In China, the country’s one-child policy has led to 18 million more boys than girls under the age of 15.  One out of every six girls is lost to gendercide. All Girls Allowed says that, “Gendercide, defined as ‘the systematic extermination of a particular gender,’ has become widespread in China. With the use of illegal ultrasound equipment, couples can determine the sex of their child and choose to abort the female fetus. In other cases, midwives have been reported to deliver “stillborn” girls by strangling the female infant with the umbilical cord as she is delivered.” 

New York Times contributor Mai Jian described the brutality of the forced abortions and forced sterilization, particularly in rural villages in China: “Village family-planning officers vigilantly chart the menstrual cycle and pelvic-exam results of every woman of childbearing age in their area. If a woman gets pregnant without permission and is unable to pay the often exorbitant fine for violating the policy, she risks being subjected to a forced abortion.”  

Reggie Littlejohn, president of Women’s Rights Without Frontiers, said that China’s one-child policy “causes more violence against women and girls than any other official policy on earth.”

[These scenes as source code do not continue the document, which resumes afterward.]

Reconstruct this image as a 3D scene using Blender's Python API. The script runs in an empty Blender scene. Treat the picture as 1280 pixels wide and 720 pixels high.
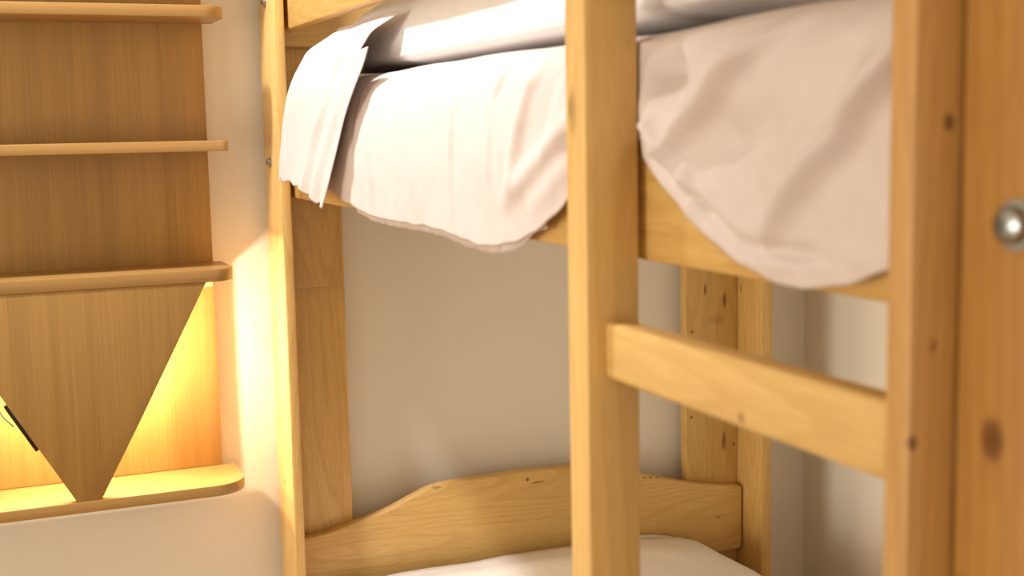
import bpy, bmesh, math, random
from mathutils import Vector, Matrix, noise
random.seed(7)
scene = bpy.context.scene
COL = scene.collection

# ------------------------------------------------------------------ camera
cam_d = bpy.data.cameras.new('camera')
cam = bpy.data.objects.new('camera', cam_d); COL.objects.link(cam); scene.camera = cam
YAW, PIT, ROLL = 0.39749676, 0.12281002, -0.01915233
fw = Vector((math.sin(YAW)*math.cos(PIT), math.cos(YAW)*math.cos(PIT), -math.sin(PIT)))
rt = Vector((math.cos(YAW), -math.sin(YAW), 0)); up = rt.cross(fw)
r2 = rt*math.cos(ROLL)+up*math.sin(ROLL); u2 = -rt*math.sin(ROLL)+up*math.cos(ROLL)
cam.matrix_world = Matrix(((r2.x, u2.x, -fw.x, 0), (r2.y, u2.y, -fw.y, 0), (r2.z, u2.z, -fw.z, 1.30), (0, 0, 0, 1)))
cam_d.sensor_width = 36; cam_d.lens = 1613.24/1280*36
cam_d.clip_start = 0.02
cam_d.dof.use_dof = True; cam_d.dof.focus_distance = 2.1; cam_d.dof.aperture_fstop = 7.0

# ------------------------------------------------------------------ world, lights, exposure
world = bpy.data.worlds.new('world'); scene.world = world; world.use_nodes = True
bg = world.node_tree.nodes['Background']
bg.inputs[0].default_value = (1.0, 0.90, 0.69, 1); bg.inputs[1].default_value = 0.9
vs = scene.view_settings
vs.view_transform = 'Standard'; vs.look = 'None'; vs.gamma = 1.0; vs.exposure = 0.0; vs.use_curve_mapping = False

def area(name, loc, target, size, energy, col):
    d = bpy.data.lights.new(name, 'AREA'); d.shape = 'DISK'; d.size = size; d.energy = energy; d.color = col
    o = bpy.data.objects.new(name, d); COL.objects.link(o); o.location = loc
    o.rotation_euler = (Vector(target)-Vector(loc)).to_track_quat('-Z', 'Y').to_euler()
    return o
def spot(name, loc, target, cone, blend, energy, rad, col):
    d = bpy.data.lights.new(name, 'SPOT'); d.spot_size = math.radians(cone); d.spot_blend = blend; d.energy = energy; d.shadow_soft_size = rad; d.color = col
    o = bpy.data.objects.new(name, d); COL.objects.link(o); o.location = loc
    o.rotation_euler = (Vector(target)-Vector(loc)).to_track_quat('-Z', 'Y').to_euler()
    return o
spot('bedding_spot', (-0.25, 1.70, 2.46), (0.50, 1.68, 1.30), 74, .7, 125, .06, (0.97, 0.97, 1.0))  # added unseen spot, its cone set to blow out the left upper bedding
area('left_fill', (-5.2, 0.15, 1.05), (0.5, 1.5, 1.0), 2.2, 130, (1.0, 0.91, 0.78))  # added fill from the left to brighten under the bunk; no window is modelled

# ------------------------------------------------------------------ materials
def srgb(r, g, b):
    f = lambda c: (c/255/12.92 if c/255 <= .04045 else ((c/255+.055)/1.055)**2.4)
    return (f(r), f(g), f(b), 1)
class NT:
    def __init__(s, name):
        s.m = bpy.data.materials.new(name); s.m.use_nodes = True
        s.t = s.m.node_tree; s.b = s.t.nodes['Principled BSDF']
    def n(s, typ, **kw):
        x = s.t.nodes.new(typ)
        for k, v in kw.items(): setattr(x, k, v)
        return x
    def l(s, a, b): s.t.links.new(a, b)
def ramp(nt, fac, stops):
    r = nt.n('ShaderNodeValToRGB'); nt.l(fac, r.inputs[0])
    el = r.color_ramp.elements
    el[0].position, el[0].color = stops[0]; el[1].position, el[1].color = stops[-1]
    for p, c in stops[1:-1]:
        e = el.new(p); e.color = c
    return r.outputs[0]
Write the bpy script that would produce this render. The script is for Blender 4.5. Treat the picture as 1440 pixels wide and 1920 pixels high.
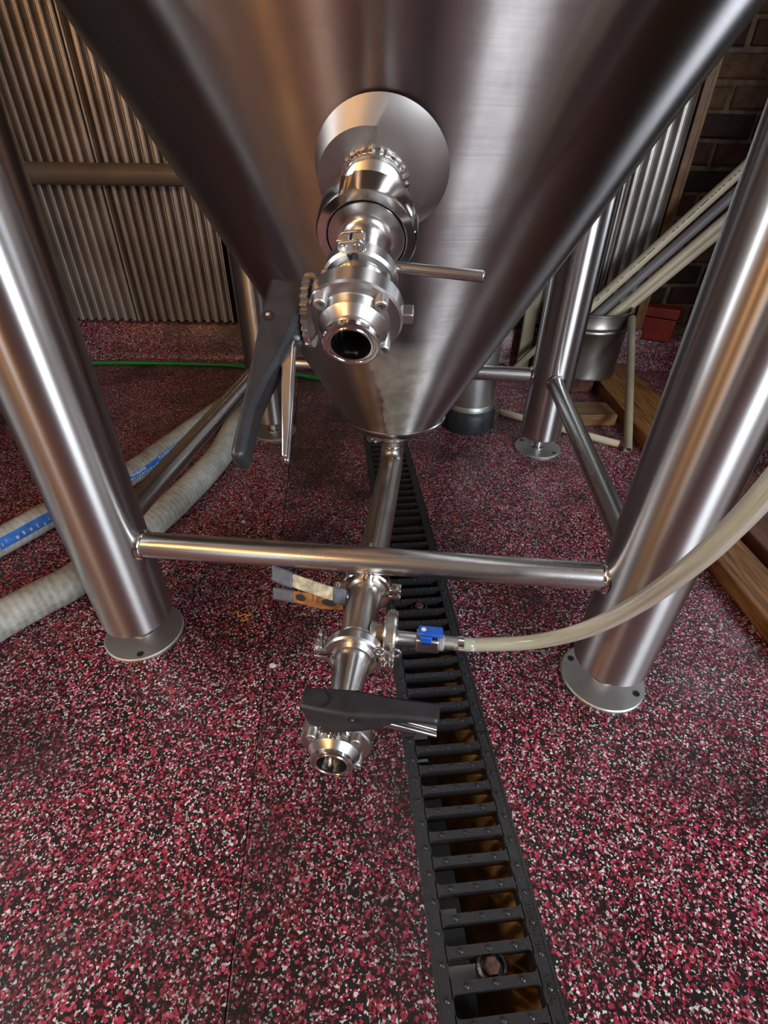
import bpy, math, random
from math import sin, cos, pi, radians as RAD
from mathutils import Vector as V, Matrix

random.seed(7)
for o in list(bpy.data.objects):
    bpy.data.objects.remove(o)
scene = bpy.context.scene
COL = scene.collection

# ------------------------------------------------------------------ camera
CAM_H, PITCH, ROLL, FPX = 0.73, 0.6249, 0.0141, 938.6
Fw = V((0, cos(PITCH), -sin(PITCH))); R0 = V((1, 0, 0)); U0 = V((0, sin(PITCH), cos(PITCH)))
Rw = R0 * cos(ROLL) + U0 * sin(ROLL); Uw = -R0 * sin(ROLL) + U0 * cos(ROLL)
cam_data = bpy.data.cameras.new('camera')
cam = bpy.data.objects.new('camera', cam_data); COL.objects.link(cam)
m = Matrix((Rw, Uw, -Fw)).transposed().to_4x4(); m.translation = (0, 0, CAM_H)
cam.matrix_world = m
cam_data.sensor_fit = 'VERTICAL'; cam_data.sensor_height = 24.0
cam_data.lens = FPX / 1920 * 24.0
cam_data.clip_start = 0.01
scene.camera = cam

# ------------------------------------------------------------------ world, lights, exposure
world = bpy.data.worlds.new('world'); scene.world = world
world.use_nodes = True
world.node_tree.nodes['Background'].inputs[0].default_value = (0.55, 0.6, 0.7, 1)
world.node_tree.nodes['Background'].inputs[1].default_value = 0.02

def area_light(name, loc, target, sx, sy, power, color):
    d = bpy.data.lights.new(name, 'AREA'); d.shape = 'RECTANGLE'; d.size = sx; d.size_y = sy
    d.energy = power; d.color = color
    o = bpy.data.objects.new(name, d); COL.objects.link(o); o.location = loc
    o.rotation_euler = (V(target) - V(loc)).to_track_quat('-Z', 'Y').to_euler()
    return o
# daylight through the windows of the front, right and left walls
area_light('window_daylight', (2.45, -2.62, 1.75), (2.45, 2, 1.5), 1.5, 1.5, 120, (0.84, 0.92, 1.0))
area_light('window_daylight', (3.38, -0.9, 1.75), (0, -0.9, 1.5), 0.8, 1.5, 13, (0.84, 0.92, 1.0))
area_light('window_daylight', (-1.72, -2.62, 1.15), (-1.72, 2, 1.0), 0.45, 1.9, 4.5, (0.84, 0.92, 1.0))
area_light('window_daylight', (1.405, 1.35, 1.05), (0, 1.35, 1.0), 0.28, 1.0, 1.8, (0.80, 0.88, 1.0))  # added fill light in the added right wall, brightens the cone's right edge
area_light('window_daylight', (-2.52, 0.25, 1.75), (2, 0.25, 1.5), 0.26, 1.3, 22, (0.90, 0.95, 1.0))
# warm hanging bulbs
for lx, ly, lz in ((-1.2, -1.45, 1.75), (-1.75, -0.95, 1.75), (-2.1, -0.25, 1.75)):
    d = bpy.data.lights.new('warm_bulb', 'POINT'); d.energy = 21 if lx > -2 else 6; d.color = (1.0, 0.52, 0.17)
    d.shadow_soft_size = 0.045
    o = bpy.data.objects.new('warm_bulb', d); COL.objects.link(o); o.location = (lx, ly, lz)

vs = scene.view_settings
vs.view_transform = 'Standard'; vs.look = 'None'; vs.gamma = 1.0; vs.use_curve_mapping = False
vs.exposure = 0.8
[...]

Human rights advocate Markus Redding from Columbia University has called gendercide “our generation’s holocaust — a systematic extermination of millions just because they are females.” 

He said, “Most people can’t believe it. They can’t believe the numbers. When you talk about a Nazi holocaust occurring right now, people are in denial about it.” Redding said it’s a direct violation of human rights and against international law and we must mobilize the international community to end this abuse of women.  

It’s A Girl, a feature-length documentary that focuses on gendercide and forced abortion in India and China, was recently presented to Amnesty International’s film series against gender violence by Women’s Rights Without Frontiers. The documentary is part of the group’s “Save a Girl” campaign that includes providing monthly support for women at risk of aborting or abandoning their baby girls and emergency help for women in danger as a result of oppressive coercive family planning policies.

Littlejohn says we must “stop the violence” and end the war on women.